In 1978, a social problem film examined the impact of the Vietnam War in ways audiences hadn't seen before. Because of this, the ending of "The Deer Hunter" continues to stick with audiences to this day, with its narrative choices frustrating some and moving others.

What Happens When the Protagonist Loses?

"The Deer Hunter," directed by Michael Cimino, examines the way the Vietnam War affects the lives of three men, Mike (Rober De Niro), Nick (Christopher Walken), and Steven (John Savage). The movie is split into three acts: pre-Vietnam normalcy of life in western Pennsylvania as Steven gets married, the three being captured while in Vietnam, and their struggle to reintegrate into society after the war. Cimino and cinematographer Vilmos Zsigmond move us around the town and the wedding reception like voyuers, using wide shots and long takes to emphasize the slow pace of life at home. At the wedding, friends and family dance and regale, not yet damaged by the haze of the war. When it is announced that Nick and Mike are joining Steven in Vietnam, the entire reception cheers and continues dancing, seemingly celebrating the sacrifices the young men are about to make. As Mike, Nick, and Steven encounter a solemn Green Beret at the bar, they go from buying him a drink to laughing along with a friend that calls the soldier a hillbilly. The three are jovial and enthusiastic, oblivious to the horrors that await them.

Cimino introduces viewers to the war with a stark cut from the western Pennsylvania celebrations to the bombing of a Vietnam village, a woman and child being shot and killed, and a Viet Cong soldier being burned alive. Moments earlier, we were watching Nick leaping over a beer mug in a Russian Orthodox wedding celebration — now there is death everywhere. Close-ups are utilized to emphasize emotion and the dark, cramped spaces the men occupy. Western Pennsylvania and Vietnam were on opposite sides of the Earth, literally but also figuratively, something Cimino drives home with this clash in styles. He essentially creates two separate movies when it comes to tone and tenor.

The film continues to splinter from the traditional film structure in a number of ways. In "The Deer Hunter," Nick slowly evolves into the film's antagonist, leading Mike to travel to Saigon to bring him home. In another subversion of the typical cinematic structure, our protagonist is defeated by the antagonist when Nick refuses to return home with Mike and instead kills himself.

No Resolution

The visuals of the climactic scene are harrowing. Mike finally finds Nick, detached and aloof, and pleads with him to come home. Unable to pry him away, Mike is forced to sit across from Nick for a game of Russian Roulette. The tense silence is punctured by the click of the empty chamber with each successive round of the game, followed by a harsh outcry from the crowd packed around them. It becomes more heartbreaking when it seems Nick has a breakthrough, remembering their old hunting days, only to violently turn the gun on himself. The image of blood pouring from the single bullet wound in Nick's temple, his mouth agape, as Mike cradles him yelling, "No, no, no!" sears into your memory. Audiences understandably grapple with Mike coming to the realization that he's failed to save Nick. Good does not triumph over evil, and it's not what audiences have become accustomed to in film.

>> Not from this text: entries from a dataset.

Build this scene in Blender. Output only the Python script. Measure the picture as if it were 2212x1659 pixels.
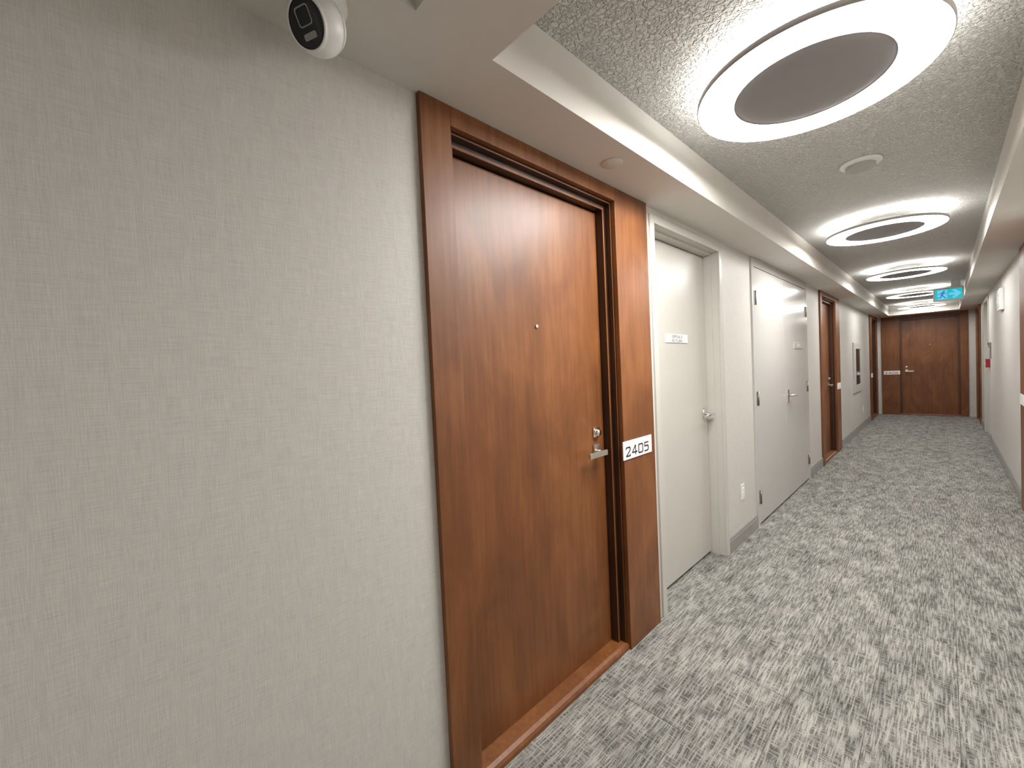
import bpy, bmesh, math, random
from mathutils import Matrix, Vector
random.seed(7)
for o in list(bpy.data.objects):
    bpy.data.objects.remove(o, do_unlink=True)
scene = bpy.context.scene
COL = scene.collection
PI = math.pi

# ------------------------------------------------------------------ camera
cam_data = bpy.data.cameras.new('camera')
cam = bpy.data.objects.new('camera', cam_data)
COL.objects.link(cam)
cam_data.sensor_fit = 'HORIZONTAL'
cam_data.sensor_width = 36.0
cam_data.lens = 895.631 / 2212 * 36.0
cam_data.clip_start = 0.02
RV = Vector((0.69169268, 0.72072649, -0.04598443))
UV = Vector((0.01044734, 0.05368094, 0.99850349))
FV = Vector((-0.7221164, 0.69113796, -0.02960104))
cam.matrix_world = Matrix(((RV.x, UV.x, -FV.x, 1.1244), (RV.y, UV.y, -FV.y, 0.0),
                           (RV.z, UV.z, -FV.z, 1.4253), (0, 0, 0, 1)))
scene.camera = cam

# ------------------------------------------------------------------ world, exposure
world = bpy.data.worlds.new('world')
scene.world = world
world.use_nodes = True
world.node_tree.nodes['Background'].inputs[0].default_value = (0.9, 0.93, 1.0, 1)
world.node_tree.nodes['Background'].inputs[1].default_value = 0.0
vs = scene.view_settings
vs.view_transform = 'Standard'
vs.look = 'None'
vs.gamma = 1.0
vs.use_curve_mapping = False
vs.exposure = 0.2
scene.cycles.max_bounces = 7
scene.cycles.diffuse_bounces = 5
scene.cycles.use_denoising = True
LAMP_DOWN = 52.0          # radiance of the lamps' lower rings
LAMP_UP = 16.0            # radiance of the lamps' upward glow rings
LAMP_COL = (1.0, 0.985, 0.955)

# ------------------------------------------------------------------ dimensions (metres)
W, L, H, HC = 1.608, 13.285, 2.30, 2.4983     # corridor width, end wall, soffit height, tray height
WL, WR = 0.2565, 0.2577                       # soffit widths
Y0, YE = 0.812, 12.80                         # tray start and end
YB = -4.2                                     # corridor goes on behind the camera

# ------------------------------------------------------------------ material helpers
def newmat(name):
    m = bpy.data.materials.new(name)
    m.use_nodes = True
    return m, m.node_tree.nodes, m.node_tree.links, m.node_tree.nodes['Principled BSDF']

def plain(name, col, rough=0.5, metal=0.0, spec=0.5, coat=0.0, noise=0.0, nscale=40):
    m, n, l, b = newmat(name)
    b.inputs['Base Color'].default_value = (*col, 1)
    b.inputs['Roughness'].default_value = rough
    b.inputs['Metallic'].default_value = metal
    b.inputs['Specular IOR Level'].default_value = spec
    b.inputs['Coat Weight'].default_value = coat
    if noise > 0:
        tc = n.new('ShaderNodeTexCoord')
        t = n.new('ShaderNodeTexNoise'); t.inputs['Scale'].default_value = nscale
        t.inputs['Detail'].default_value = 5
        r = n.new('ShaderNodeValToRGB')
        r.color_ramp.elements[0].position = 0.3; r.color_ramp.elements[1].position = 0.7
        r.color_ramp.elements[0].color = (*[c * (1 - noise) for c in col], 1)
        r.color_ramp.elements[1].color = (*[min(1, c * (1 + noise)) for c in col], 1)
        l.new(tc.outputs['Object'], t.inputs['Vector'])
        l.new(t.outputs['Fac'], r.inputs['Fac'])
        l.new(r.outputs['Color'], b.inputs['Base Color'])
    return m

def emit(name, col, strength):
    m, n, l, b = newmat(name)
    b.inputs['Base Color'].default_value = (0.8, 0.8, 0.8, 1)
    b.inputs['Emission Color'].default_value = (*col, 1)
    b.inputs['Emission Strength'].default_value = strength
    return m

def mapping(n, l, src, scale, loc=None):
    mp = n.new('ShaderNodeMapping')
    mp.inputs['Scale'].default_value = scale
    l.new(src, mp.inputs['Vector'])
    if loc is not None:
        l.new(loc, mp.inputs['Location'])
    return mp.outputs['Vector']

def noise(n, l, vec, scale=1.0, detail=3.0, rough=0.5, dist=0.0):
    t = n.new('ShaderNodeTexNoise')
    t.inputs['Scale'].default_value = scale
    t.inputs['Detail'].default_value = detail
    t.inputs['Roughness'].default_value = rough
    t.inputs['Distortion'].default_value = dist
    l.new(vec, t.inputs['Vector'])
    return t.outputs['Fac']

def math_node(n, l, op, a, b=None, clamp=False):
    k = n.new('ShaderNodeMath'); k.operation = op; k.use_clamp = clamp
    for i, v in enumerate((a, b)):
        if v is None: continue
        if isinstance(v, (int, float)): k.inputs[i].default_value = v
        else: l.new(v, k.inputs[i])
    return k.outputs[0]

def ramp(n, l, fac, stops):
    r = n.new('ShaderNodeValToRGB')
    e = r.color_ramp.elements
    while len(e) < len(stops): e.new(0.5)
    for i, (p, c) in enumerate(stops):
        e[i].position = p; e[i].color = (*c, 1)
    l.new(fac, r.inputs['Fac'])
    return r.outputs['Color']

def bump(n, l, height, strength, dist, b):
    k = n.new('ShaderNodeBump')
    k.inputs['Strength'].default_value = strength
    k.inputs['Distance'].default_value = dist
    l.new(height, k.inputs['Height'])
    l.new(k.outputs['Normal'], b.inputs['Normal'])

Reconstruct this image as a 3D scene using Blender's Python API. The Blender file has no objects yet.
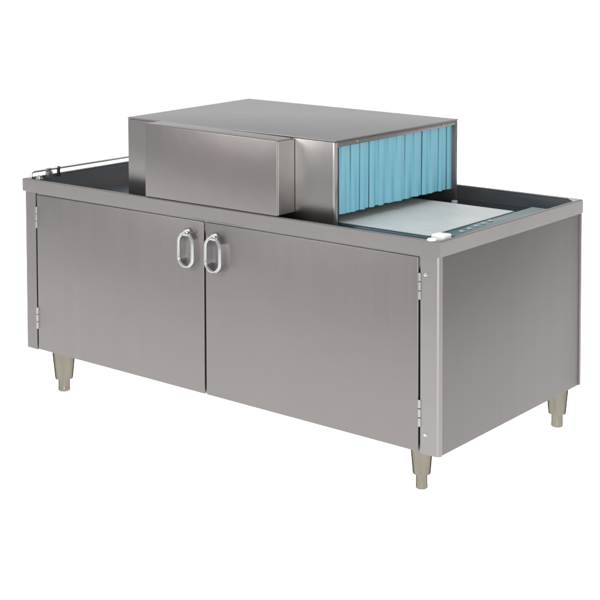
import bpy, bmesh, math, random
from mathutils import Vector, Matrix
random.seed(7)
S = bpy.context.scene
COL = S.collection

# ------------------------------------------------------------------ camera
az, pitch, roll = 2.2508, 0.0537, 0.0029
fwd = Vector((math.cos(az)*math.cos(pitch), math.sin(az)*math.cos(pitch), -math.sin(pitch)))
rgt = Vector((math.sin(az), -math.cos(az), 0))
upv = rgt.cross(fwd)
r2 = rgt*math.cos(roll) - upv*math.sin(roll)
u2 = rgt*math.sin(roll) + upv*math.cos(roll)
cam = bpy.data.cameras.new('camera')
co = bpy.data.objects.new('camera', cam)
COL.objects.link(co)
M = Matrix((r2, u2, -fwd)).transposed().to_4x4()
M.translation = Vector((3.5211, -2.9008, 1.419))
co.matrix_world = M
cam.sensor_width = 36
cam.lens = 1369.87/600*36
cam.shift_y = -271.0/600
cam.clip_start = 0.05
cam.clip_end = 500
S.camera = co

# ------------------------------------------------------------------ studio surround, lamps, exposure
W_BACK, W_FRONT = 1.12, 0.64
w = bpy.data.worlds.new('World'); S.world = w; w.use_nodes = True
nt = w.node_tree; nt.nodes.clear()
N = nt.nodes.new
tc = N('ShaderNodeTexCoord'); dp = N('ShaderNodeVectorMath'); dp.operation = 'DOT_PRODUCT'
dp.inputs[1].default_value = (math.cos(az), math.sin(az), 0)
mr = N('ShaderNodeMapRange'); mr.interpolation_type = 'SMOOTHSTEP'
mr.inputs['From Min'].default_value = 0.35; mr.inputs['From Max'].default_value = 0.82
mr.inputs['To Min'].default_value = W_FRONT; mr.inputs['To Max'].default_value = W_BACK
bg = N('ShaderNodeBackground'); out = N('ShaderNodeOutputWorld')
bg.inputs['Color'].default_value = (1, 1, 1, 1)
nt.links.new(tc.outputs['Generated'], dp.inputs[0])
nt.links.new(dp.outputs['Value'], mr.inputs['Value'])
nt.links.new(mr.outputs['Result'], bg.inputs['Strength'])
nt.links.new(bg.outputs[0], out.inputs[0])

def area(name, loc, target, sx, sy, power, color=(1, 1, 1)):
    l = bpy.data.lights.new(name, 'AREA'); l.shape = 'RECTANGLE'
    l.size, l.size_y, l.energy, l.color = sx, sy, power, color
    o = bpy.data.objects.new(name, l); COL.objects.link(o)
    o.location = loc
    d = Vector(target) - Vector(loc)
    o.rotation_euler = d.to_track_quat('-Z', 'Y').to_euler()
    return o
area('top_fill', (1.3, 0.2, 3.4), (1.2, 0.35, 0.6), 1.6, 1.6, 34)  # overhead lamp added to brighten the belt
# softbox above and behind the camera, a second one to the front left, and an unseen lamp added below the ground to erase shadows
area('key_softbox', (4.7, -4.3, 1.25), (1.2, 0.1, 0.55), 1.5, 2.3, 160, (1.0, 0.985, 0.96))
area('front_softbox', (-1.6, -4.0, 2.6), (0.8, 0.2, 0.5), 2.0, 2.0, 90, (1.0, 0.98, 0.95))
FX0, FX1, FY0, FY1 = -4.5, 3.9, -2.0, 6.0
area('ground_backlight', ((FX0+FX1)/2, (FY0+FY1)/2, -0.5), ((FX0+FX1)/2, (FY0+FY1)/2, 1), FX1-FX0+1.0, FY1-FY0+1.0, 1.36*math.pi*(FX1-FX0+1)*(FY1-FY0+1))
vs = S.view_settings
S.display_settings.display_device = 'sRGB'
vs.view_transform = 'Standard'; vs.look = 'None'; vs.exposure = 0; vs.gamma = 1
S.cycles.max_bounces = 10; S.cycles.glossy_bounces = 6; S.cycles.diffuse_bounces = 4

# ------------------------------------------------------------------ materials
def mat(name, col, metal=0.0, rough=0.4, **kw):
    m = bpy.data.materials.new(name); m.use_nodes = True
    b = m.node_tree.nodes['Principled BSDF']
    b.inputs['Base Color'].default_value = (*col, 1)
    b.inputs['Metallic'].default_value = metal
    b.inputs['Roughness'].default_value = rough
    for k, v in kw.items(): b.inputs[k].default_value = v
    return m

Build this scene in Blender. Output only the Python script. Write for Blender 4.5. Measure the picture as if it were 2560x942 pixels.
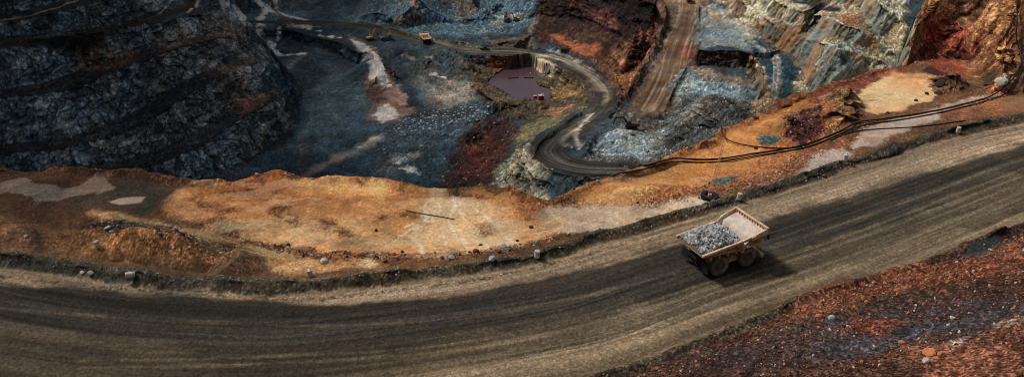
import bpy, bmesh, math, random
import numpy as np
from mathutils import Vector, Matrix, geometry
R = math.radians
PI = math.pi
random.seed(7)
for o in list(bpy.data.objects): bpy.data.objects.remove(o, do_unlink=True)
scn = bpy.context.scene
COL = scn.collection

# ------------------------------------------------------------------ camera, light, exposure
CH, PITCH, FPX, CX, CY = 55.0, R(27.0), 1970.0, 1280.0, 471.0
cd = bpy.data.cameras.new('camera'); cam = bpy.data.objects.new('camera', cd); COL.objects.link(cam)
cam.location = (0, 0, CH); cam.rotation_euler = (PI/2 - PITCH, 0, 0)
cd.sensor_width = 36; cd.lens = FPX/2560*36; cd.clip_start = 1; cd.clip_end = 20000
scn.camera = cam
SUN_EL, SUN_AZ = R(50), R(-62)          # azimuth measured from +Y (view direction), negative = left
w = bpy.data.worlds.new('World'); scn.world = w; w.use_nodes = True
nt = w.node_tree; bg = nt.nodes['Background']
sky = nt.nodes.new('ShaderNodeTexSky'); sky.sky_type = 'NISHITA'; sky.sun_disc = False
sky.sun_elevation = SUN_EL; sky.sun_rotation = SUN_AZ
sky.air_density = 1.6; sky.dust_density = 6.0; sky.ozone_density = 0.6
hs = nt.nodes.new('ShaderNodeHueSaturation'); hs.inputs['Saturation'].default_value = 0.55; nt.links.new(sky.outputs[0], hs.inputs['Color']); nt.links.new(hs.outputs[0], bg.inputs[0]); scn.cycles.filter_width = 1.0; bg.inputs[1].default_value = 0.07
sd = bpy.data.lights.new('sun', 'SUN'); sun = bpy.data.objects.new('sun', sd); COL.objects.link(sun)
sd.energy = 3.3; sd.angle = R(9); sd.color = (1.0, 0.94, 0.85)
sdir = Vector((math.cos(SUN_EL)*math.sin(SUN_AZ), math.cos(SUN_EL)*math.cos(SUN_AZ), math.sin(SUN_EL)))
sun.rotation_euler = (-sdir).to_track_quat('-Z', 'Y').to_euler()
vs = scn.view_settings; vs.view_transform = 'Standard'; vs.look = 'None'; vs.exposure = -0.25; vs.gamma = 1; vs.use_curve_mapping = False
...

Warning: the following clip contains disturbing imagery.

Up to this point in 1978, most films tackling war-related mental or physical disability gave characters happy endings with recovery and reintegration into society. The message of "The Deer Hunter" is that there was no coming back from Vietnam. At least not fully.

The film's falling action features Mike and Steven (now using a wheelchair) with friends and loved ones in a somber celebration of Nick's life after his funeral. As Nick's widow sings "God Bless America," the group is left to make sense of what the war has taken from them. The film lacks a resolution, the fifth part of the dramatic structure, naturally leaving audiences unnerved. It is one of the most powerful endings to a film that I can recall. Unfortunately, it is often labeled one of the worst endings ever, and one of the most depressing movies of all time. Unwitting audiences simply didn't (and often still don't) know what to make of it.

Enter New Hollywood

So how did the movie Roger Ebert called "One of the most emotionally shattering films ever made" get produced? That story begins more than a decade before the film was made. Up until 1968, Hollywood films were regulated by The Motion Picture Production Code, also known as "The Hays Code" named after Will Hays, a former Postmaster General who oversaw the MPAA until 1945. Under "The Hays Code," films were held to a strict set of standards that included a ban on some curse words and specific acts of violence and sexuality (ever wonder why all those couples slept in separate beds during Classical Hollywood period?). The advent of television in the 1950s, an influx of foreign films, and court rulings that gave movies First Amendment protection led to the eventual abandonment of the code. In 1968, the MPAA rating system we know today replaced "The Hays Code."

This freedom and a shift from the Hollywood studio system to one that empowered directors launched a new era in Hollywood known as "New Hollywood" or "American New Wave" cinema. With new power and independence, filmmakers began exploring themes once thought untouchable by Hollywood. It led to a decade of films that offered a new take on American life with a gritty realism. Films from this era included "Easy Rider," "Dog Day Afternoon," and "Taxi Driver." Cimino's "The Deer Hunter" was one of the last of the American New Wave period as Hollywood would transition to the Blockbuster formula in the 1980s. This film, and its ending, serve as one of the last gasps of the most unique period in American filmmaking.